Are the reasons, evidence, arguments the author uses weakly, moderately, or strongly persuasive? Test: Would someone who disagrees with the author’s position find the reasons, evidence, and arguments persuasive? If they aren’t persuasive, indicate which ones aren’t and remedies (if possible). Score out of 10.



Are the reasons and evidence used to justify the author’s position relevant to the issue? That is, is there a strong logical connection between the evidence/reasons and the conclusion being true? If not, indicate. Score out of 10.



Strength of Inference
Does the author explain how the reasons support their position on the issue or is the reader left to figure out the inferences themselves? That is, does the author make explicit how their reasons and evidence support their thesis or as the reader are you left to try to figure that out on your own. Score out of 10




B. The Counter-Arguments/Objections
Is the counter-argument/objection clearly stated? Score out of 10.




Is the counter-argument strong or weak? I.e., At first glance, could this be a genuine problem for the author’s view? Score out of 10?


Does the author clearly explain how the counter-argument potentially undermines the author’s position or is the reader left to figure that out on their own? Explain if it’s unclear. Score out of 10



C. The Reply to the Counter-Arguments
Is the reply clearly stated and easy to understand? I.e., Could you easily restate in your own words what the reply is?
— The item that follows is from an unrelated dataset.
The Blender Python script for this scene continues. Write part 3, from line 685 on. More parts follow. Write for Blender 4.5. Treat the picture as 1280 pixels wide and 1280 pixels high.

Score out of 10



Does the author explain the logical connection for how the reply undermines or defuses the counter-argument? Score out of 10

How persuasive is the author’s reply to the objection. I.e., Do they provide good evidence and or arguments to support their reply/undermine the counter-argument? Hint: Would the opponent to their view possibly change their view/concede the objection? Score out of 10.




IV. Overall:
List the top 3 specific things the author could do to improve the paper.  (“Add more facts” or “add more arguments” is not specific).






Does the paper contain any novel or creative ideas?






How likely is it that this paper would persuade someone who wasn’t already sympathetic to the author’s position?